The White House did not immediately respond to requests for comment from Newsweek about whether the Trump administration would welcome Russia's efforts to convince North Korea to denuclearize. Experts, however, say it is unlikely the offer would be accepted by any of the major players in the North Korea negotiations.

"No one should be shocked that Russia is trying to step forward and offer a so-called 'solution' to the North Korean nuclear program.
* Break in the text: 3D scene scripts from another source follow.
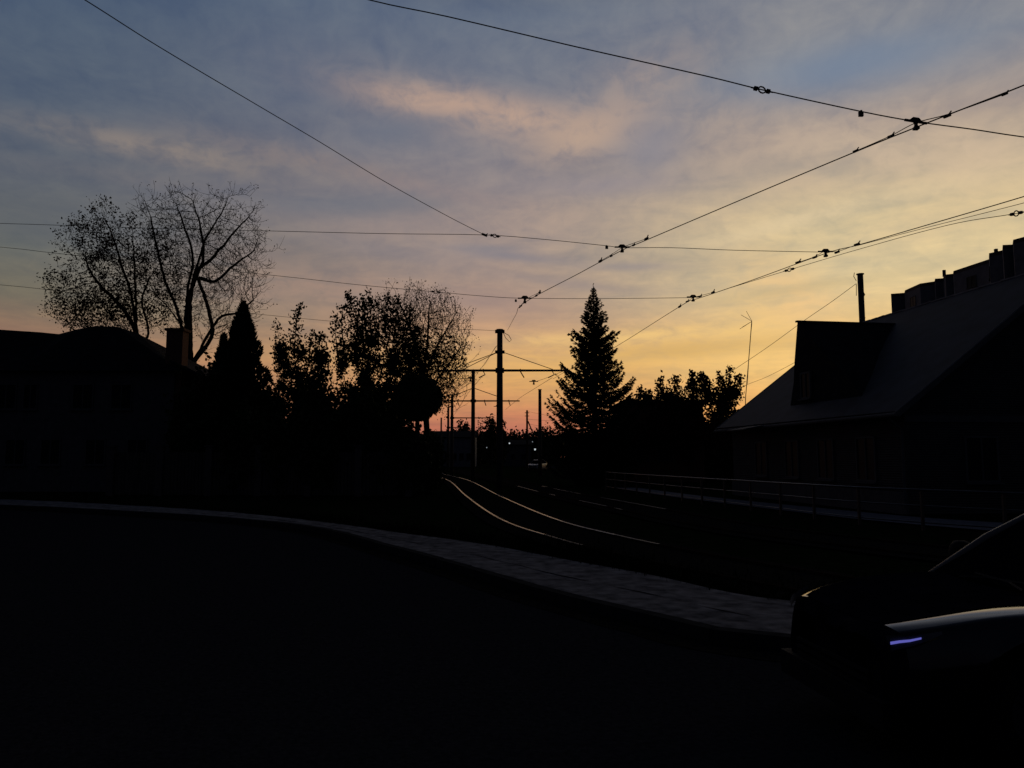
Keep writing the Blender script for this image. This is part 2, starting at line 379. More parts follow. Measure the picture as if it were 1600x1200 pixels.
# ------------------------------------------------------------------ tram tracks
t1 = smooth_line([(-30, 230, .05), (-17, 140, .05), (-11.6, 108, .05), (-8.0, 82, .05), (-4.2, 60, .05), (-1.40, 36, .05), (.35, 22.7, .05), (1.6, 17.4, .05), (3.0, 13.6, .05), (5.0, 9.8, .05), (8.0, 5.6, .05), (12, 1.5, .05), (20, -5, .05)], 10)
t2 = smooth_line([(-26.5, 231, .05), (-13.6, 141, .05), (-8.1, 109, .05), (-4.4, 83, .05), (-.7, 60.5, .05), (2.1, 40, .05), (4.0, 28.8, .05), (5.4, 21.0, .05), (7.0, 16.6, .05), (9.4, 12.8, .05), (14, 8.6, .05), (24, 3, .05)], 10)
for idx, (tl, lab) in enumerate(((t1, 'shining curved tram track nearest to the pavement, left of the other track'), (t2, 'dull tram track farther right, beside the railings'))):
    tr = thing('tram_track', lab, 'tram track', tl[60], 'tram tracks')
    for sgn in (-1, 1):
        ln = offset_line(tl, sgn * .762)
        r_ = MB(); h = MB()
        for off_, zt, lo in ((.036, .075, .0),):
            a = offset_line(ln, -off_); b = offset_line(ln, off_)
            ztop = .075
            A_ = [Vector((p.x, p.y, ztop - .006)) for p in a]; B_ = [Vector((p.x, p.y, ztop - .006)) for p in b]
            A2 = [Vector((p.x, p.y, ztop)) for p in offset_line(ln, -.022)]; B2 = [Vector((p.x, p.y, ztop)) for p in offset_line(ln, .022)]
            r_.strip(A_, A2); r_.strip(A2, B2); r_.strip(B2, B_)
            Al = [Vector((p.x, p.y, -.08)) for p in a]; Bl = [Vector((p.x, p.y, -.08)) for p in b]
            h.strip(Al, A_); h.strip(B_, Bl)
        rail = r_.build('rail', 'rail_steel' if idx == 0 else 'rail_faint_shine', tr, smooth=True)
        if idx == 1:
            rail.data.materials.append(MAT['rail_rust_no_shine'])
            for pl in rail.data.polygons:
                yy = pl.center.y + OFF[tr].y; pl.material_index = 0 if 26 < yy < 48 and wob((0, yy, sgn * 9), .35) > -.12 else 1  # short glints laid out by material, the rest left without shine
        if idx == 0:
            rail.data.materials.append(MAT['rail_rust_no_shine']); rail.data.materials.append(MAT['rail_faint_shine']); rail.data.materials.append(MAT['rail_half'])
            for pl in rail.data.polygons:
                yy = pl.center.y + OFF[tr].y
                pl.material_index = 1 if yy < 15.5 else 2 if yy < 17.6 or yy > 66 else 3 if yy < 21 else 0  # sky shine made to fade in steps along the rail by material
        h.build('rail_web', 'rail_rust_no_shine', rail)
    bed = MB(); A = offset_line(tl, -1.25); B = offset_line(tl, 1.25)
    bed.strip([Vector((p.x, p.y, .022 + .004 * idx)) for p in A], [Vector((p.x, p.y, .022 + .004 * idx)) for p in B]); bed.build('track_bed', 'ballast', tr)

# grass between pavement and tracks
gr = MB()
def tuft(x, y, h):
    for _ in range(3):
        a = random.uniform(0, 6.28); l = Vector((math.cos(a), math.sin(a), 0)) * .012; tip = Vector((x + random.uniform(-.05, .05), y + random.uniform(-.05, .05), h * random.uniform(.6, 1.2)))
        p = Vector((x + random.uniform(-.03, .03), y + random.uniform(-.03, .03), -.04)); b = len(gr.v); gr.v += [p - l, p + l, tip]; gr.f.append((b, b + 1, b + 2))
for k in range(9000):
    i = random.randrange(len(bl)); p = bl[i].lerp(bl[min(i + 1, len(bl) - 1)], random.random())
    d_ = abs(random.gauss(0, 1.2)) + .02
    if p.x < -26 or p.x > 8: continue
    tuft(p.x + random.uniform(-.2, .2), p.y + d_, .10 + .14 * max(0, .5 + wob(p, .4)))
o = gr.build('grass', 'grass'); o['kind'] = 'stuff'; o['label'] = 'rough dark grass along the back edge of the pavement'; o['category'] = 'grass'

# ------------------------------------------------------------------ overhead wires
def wire(name, label, P, r=.008, group='overhead tram wires', n=6, sides=5, cat='wire'):
    P = [Vector(p) for p in P]; t = thing(name, label, cat, P[len(P) // 2], group)
    MB().tube(smooth_line(P, n), r, sides).build('wire', 'wire', t, smooth=True); return t
def pxl(lst): return [at(*p) for p in lst]
def clamp(parent, p, along, size=.05, nm='wire_clamp'):
    along = Vector(along).normalized(); m = MB(); m.beam(p - along * size, p + along * size, size * .55, size * .7)
    m.beam(p + along * size * .4 + Vector((0, 0, size * .2)), p + along * size * 1.3 + Vector((0, 0, size * .9)), size * .25, size * .25)
    return m.build(nm, 'steel_dark', parent)
def hanger(parent, p, span_dir, s=1.0):
    s *= .72 if s < 1.4 else .9
    """T-shaped suspension: a bar lying on the span wire, a dropper and a clip for the contact wire"""
    d = Vector(span_dir).normalized(); m = MB(); p = Vector(p)
    m.beam(p - d * .21 * s, p + d * .21 * s, .035 * s, .035 * s)
    m.tube([p + Vector((0, 0, .02 * s)) - d * .10 * s, p + Vector((0, 0, .05 * s)) - d * .05 * s, p + Vector((0, 0, .05 * s)) + d * .05 * s, p + Vector((0, 0, .02 * s)) + d * .10 * s], [.014 * s, .03 * s, .03 * s, .014 * s], 6)
    m.tube([p, p + Vector((0, 0, -.055 * s)), p + Vector((0, 0, -.11 * s))], [.05 * s, .03 * s, .045 * s], 7)
    m.box(p + Vector((0, 0, -.125 * s)), (.09 * s, .09 * s, .05 * s))
    return m.build('suspension_clamp', 'steel_dark', parent)
def insulator(parent, a, b):
    a, b = Vector(a), Vector(b); d = b - a; m = MB()
    pts = [a + d * t for t in (0, .12, .14, .3, .32, .36)]; m.tube(pts, [.008, .010, .028, .028, .012, .012], 6)
    pts = [a + d * t for t in (.64, .68, .70, .86, .88, 1)]; m.tube(pts, [.012, .012, .028, .028, .010, .008], 6)
    u = Vector((0, 0, 1)); q = d.normalized(); cth = d.length * .16
    c0 = a + d * .5; ring = [c0 + q * math.cos(t) * cth + u * math.sin(t) * cth * .9 for t in [k * math.pi / 5 for k in range(11)]]
    m.tube(ring, .010, 5, caps=False)
    return m.build('insulator', 'insulator', parent)
def tag_box(parent, p):
    return MB().box(p + Vector((0, 0, -.035)), (.055, .03, .06)).box(p, (.02, .04, .02)).build('clip', 'steel_dark', parent)

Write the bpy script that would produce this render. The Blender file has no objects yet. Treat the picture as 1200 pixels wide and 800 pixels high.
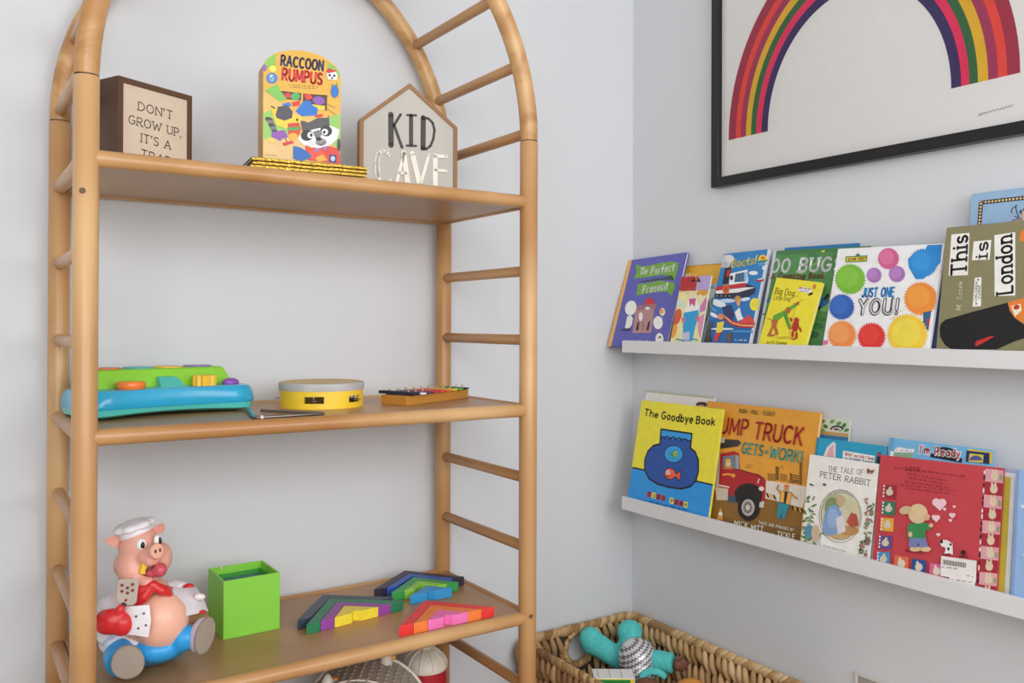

However, while such a plan was put forward by Moscow, it is doubtful the DPRK would ever support such a measure, nor would Washington ever agree to it or Seoul," Harry Kazianis, director of defense studies at the Center for the National Interest in Washington, D.C., told Newsweek.

"Russia's real intent is most likely to once again become a player in Northeast Asia, a part of the world where its influence has slipped since the fall of the old Soviet Union," Kazianis continued. "In fact, being involved in the North Korea nuclear issue gives Moscow another card to play against the U.S., especially as relations have fallen off a cliff in recent years."

Shortly after Trump's first meeting with Kim, Russian officials suggested that the state-owned Russian gas company Gazprom may build a pipeline that would cut through North Korea.

Ever since Trump met Kim for a high-level meeting in Singapore in June, the State Department has been meeting with North Korean officials to hammer out the details of a deal that would see Pyongyang give up its nuclear weapons and abandon its ballistic missile program. The negotiations have yielded few visible results, however, and North Korean state media recently said that Pyongyang wouldn't give up its nuclear weapons without some major concessions from the U.S.

North Korea is determined to have international sanctions lifted in exchange for getting rid of some of its nuclear weapons. Last year, U.S. officials accused Russia of helping North Korea violate international sanctions. Shortly thereafter, Russia announced it would begin deporting North Korean guest workers so they would stop sending money home to support the country's nuclear weapons development.